Medium
题目描述
你是一座百年摩天轮的操作员,该摩天轮有四个缆车厢,每个缆车厢最多可以容纳四人。你有能力逆时针旋转缆车厢,每次旋转需要花费 runningCost 美元。
给你一个长度为 n 的数组 customers,其中 customers[i] 表示在第 i 次旋转(从 0 开始计数)之前到达的新顾客数量。这意味着在 customers[i] 个顾客到达之前,你必须旋转摩天轮 i 次。如果缆车厢有空间,你不能让顾客等待。每个顾客在登上距离地面最近的缆车厢时支付 boardingCost 美元,并在该缆车厢再次到达地面时下车。
你可以随时停止摩天轮,包括在服务所有顾客之前。如果你决定停止服务顾客,所有后续的旋转都是免费的,以便让所有顾客安全下车。注意,如果当前有超过四个顾客在摩天轮旁等待,只有四个会登上缆车厢,其余的将等待下一次旋转。

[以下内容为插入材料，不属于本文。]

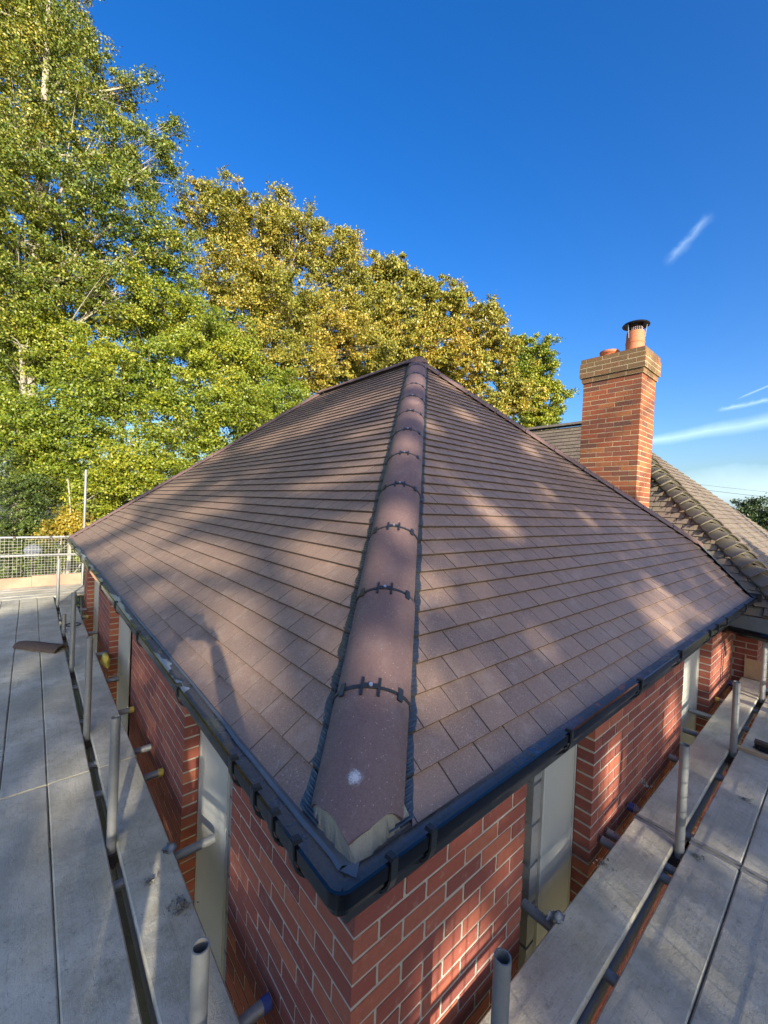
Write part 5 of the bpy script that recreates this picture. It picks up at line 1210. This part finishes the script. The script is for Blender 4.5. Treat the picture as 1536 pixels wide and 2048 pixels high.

返回使你的利润最大化所需执行的最小旋转次数。如果没有任何情况可以产生正利润,返回 -1。
示例 1:
输入:customers = [8,3], boardingCost = 5, runningCost = 6
输出:3
示例 2:
输入:customers = [10,9,6], boardingCost = 6, runningCost = 4
输出:7
示例 3:
输入:customers = [3,4,0,5,1], boardingCost = 1, runningCost = 92
输出:-1
约束条件:
n == customers.length1 <= n <= 10^50 <= customers[i] <= 501 <= boardingCost, runningCost <= 100
解题思路
这是一道模拟题,需要我们模拟摩天轮的运转过程。
解题思路:
模拟过程:我们需要逐步模拟摩天轮的每一次旋转,跟踪等待的顾客数量、已上车的顾客总数和当前利润。
关键变量:
waiting:当前等待的顾客数量totalCustomers:总共上车的顾客数量profit:当前利润maxProfit:最大利润bestRotation:获得最大利润时的旋转次数
模拟步骤:
- 处理所有输入的顾客到达时间
- 每次旋转时,最多4个顾客上车
- 更新利润 = 上车顾客数 × boardingCost - runningCost
- 记录最大利润对应的旋转次数
继续旋转的条件:即使处理完所有输入顾客,如果还有等待的顾客,需要继续旋转。但要注意,如果每次旋转的收益(4 × boardingCost - runningCost)为负,就不应该继续。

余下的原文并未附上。